The state was already sending the message that these people and businesses were not welcome, New York lost population and Congressional seat in the Census. The budget just amplified that message.

For most states this would be more than enough damage to cause in one legislative session, but in Albany, New York state legislators continue to dig an even deeper hole.

The Democrat supermajority’s late session priorities include phony antitrust legislation, a government takeover of healthcare, and a second gas tax.

Twenty-First Century Anti-Trust Act (SB 933) pushed by New York City Senators Mike Gianaris, and Democratic-Socialist Julia Salazar, would use a new, European-style “dominance” rule to determine if a company should face jacked up fines and criminal penalties in response.

A company is presumed dominant if they have 40% of the market as a seller, or 30% as a buyer – so their competitors would control most of the market, yet that company would be considered “dominant.” 

In a giveaway to trial lawyers, the bill would make it so any successful business can be sued into oblivion through class action suits.

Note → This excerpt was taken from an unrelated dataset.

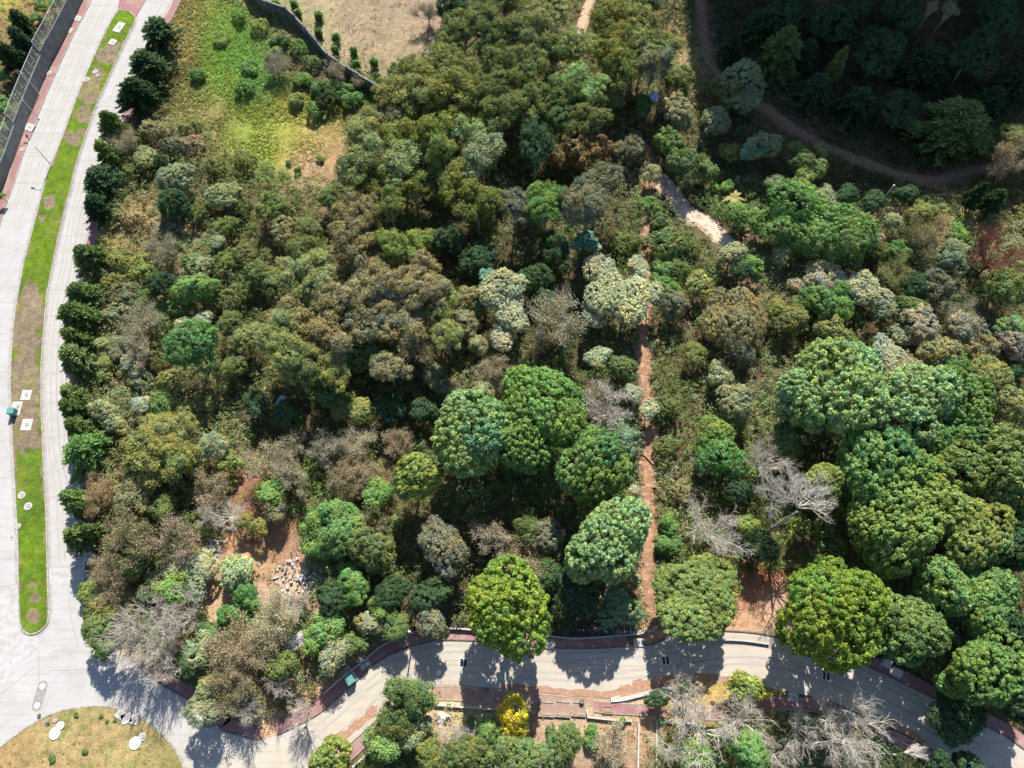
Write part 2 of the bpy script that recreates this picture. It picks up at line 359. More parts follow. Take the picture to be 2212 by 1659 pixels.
eastL = GP([(388,-20),(375,0),(352,48),(318,122),(280,212),(248,295),(225,365),(208,425),(196,470),(188,520),(177,580),(164,640),(153,720),(149,800),(151,880),(156,950),(163,990),(172,1030),(176,1060),(180,1150),(184,1200)], 4)
mb.ribbon(offset_line(eastL, -2.2), 0, .07, .001, .005)
acc = 0
for (a, b_) in zip(eastL[:-1], eastL[1:]):
    acc += math.dist(a, b_)
    if acc > 5.0:
        acc = 0; d = np.array(b_)-a; d = d/np.hypot(*d); nn_ = np.array([-d[1], d[0]]); p = np.array(a)
        mb.ribbon([p-nn_*.3, p-nn_*5.6], 0, .06, .001, .0055)
westL = GP([(198,0),(160,75),(130,140),(100,208),(75,270),(50,338),(27,410),(11,447)], 4)
acc = 0
for (a, b_) in zip(westL[:-1], westL[1:]):
    acc += math.dist(a, b_)
    if acc > 5.0:
        acc = 0; d = np.array(b_)-a; d = d/np.hypot(*d); nn_ = np.array([-d[1], d[0]]); p = np.array(a)
        mb.ribbon([p+nn_*.3, p+nn_*5.8], 0, .06, .001, .0055)
for line in ([(103,1450),(160,1448),(260,1445),(305,1450)],[(82,1372),(84,1480),(90,1530)],[(38,1260),(-20,1275)],[(104,1260),(150,1262),(178,1250)],[(150,1262),(152,1330),(170,1400)],
             [(640,1575),(700,1600),(722,1640)],[(820,1430),(880,1490)],[(905,1392),(925,1476)],[(1530,1366),(1532,1472)],[(1490,1392),(1700,1394)],[(1482,1368),(1460,1475)],
             [(1060,1390),(1056,1484)],[(700,1540),(900,1440),(1100,1428),(1400,1440),(1600,1420),(1760,1440),(1950,1530),(2120,1610)],[(0,1500),(40,1470),(75,1440)]):
    mb.ribbon(GP(line, 4), 0, .07, .001, .006)
o = struct('road_joints', mb, M['joint'])
mb = MB()
for off in (-1.2, -2.0, -3.1, -3.9): mb.ribbon(offset_line(eastL, off), -.17, .17, .001, .003)
for off in (1.3, 2.1, 3.6, 4.4): mb.ribbon(offset_line(westL, off), -.17, .17, .001, .003)
SL = GP([(640,1650),(760,1540),(880,1445),(1000,1422),(1200,1440),(1420,1430),(1600,1405),(1760,1435),(1930,1508),(2120,1610)], 6)
for off in (-1.9, -.9, .9, 1.9): mb.ribbon(offset_line(SL, off), -.2, .2, .001, .003)
struct('tyre_marks', mb, mat('worn_concrete', (.30, .275, .24), (.33, .315, .29), .7, detail=8))
mb = MB()     # paler recast patches in the junction
mb.poly([G(*p)[:2] for p in [(106,1225),(150,1228),(152,1262),(106,1262)]], .008)
mb.poly([G(*p)[:2] for p in [(-60,1290),(38,1262),(40,1340),(48,1372),(84,1376),(82,1425),(40,1440),(-60,1560)]], .007)
M['patch'] = mat('recast_concrete', (.37, .365, .36), (.32, .31, .305), 1.2, c3=(.29, .28, .26), scale3=.6)
struct('road_patch', mb, M['patch'])
mb = MB(); mb.ribbon(med_w, -.55, -.1, .001, .0065, True); mb.ribbon(isl_w, -.6, -.1, .001, .0065, True); mb.ribbon(offset_line(eastL, -.15), -.5, 0, .001, .0065)
struct('gutter_dirt', mb, mat('gutter_dirt', (.24, .225, .205), (.32, .31, .30), .9, detail=8))
# dirt washed along the south kerb
mb = MB()
for line, wd in (([(700,1600),(740,1590),(775,1560),(815,1530)], 1.6), ([(1085,1484),(1180,1490),(1260,1498),(1320,1500),(1345,1488)], .9), ([(1340,1500),(1370,1488),(1400,1480),(1440,1470),(1480,1462)], 1.7), ([(1500,1462),(1560,1464),(1640,1474)], 1.0), ([(1895,1552),(1960,1580),(2010,1610)], .9)):
    L = GP(line, 5); R_ = [1+.5*random.uniform(-1, 1) for _ in L]
    up = [(p[0]+random.uniform(-.2, .2), p[1]+wd*.5*r) for p, r in zip(L, R_)]; dn = [(p[0], p[1]-wd*.6*random.uniform(.6, 1.2)) for p in L]
    mb.poly(up+dn[::-1], .012+.002*len(mb.f))
struct('dirt_on_road', mb, M['soilred'])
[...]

This disastrous policy would force companies to either stop doing business in New York, or cower in fear of regulators imposing huge fines. The problem for the rest of the country is that any company adapting to these rules in New York would effectively transfer them on other states. New York would get set a de facto standard for the rest of the country.

Gaining market position sounds like the entire point of starting a business. Obviously, New York is not open to business.   

Activists and avowed socialist politicians driving away Amazon’s HQ2 was not a blip, that was the new normal for New York, and now with this absurd anti-trust policy all business sectors would face heavy scrutiny.

For families who want some choice in their healthcare, Albany has the New York Health Act. The bill would have government control healthcare in the state, ending private insurance. This “free” healthcare system would cost $140 billion in new taxes.

If fewer jobs, and losing your healthcare doesn’t sound bad enough, how about paying more to live your everyday life?

The Climate and Community Investment Act would create a second gas tax, at 55 cents-per-gallon, more than doubling the states effective gas tax. This would give New York the highest combined gas tax in the nation.

Not only does this regressive tax hurt people driving to work, or to run daily errands, it will make good shipped into the state more expensive. New York’s completely unaffordable cost-of-living would go even higher with this tax.

This legislation takes aim at businesses, families, workers, and taxpayers, it would make the already-unaffordable state a complete nightmare. With Republicans relegated to watching the Democrat supermajority run the show, Governor Cuomo and legislative leaders will have to allow session to end without passage of these measures for New York to have a future.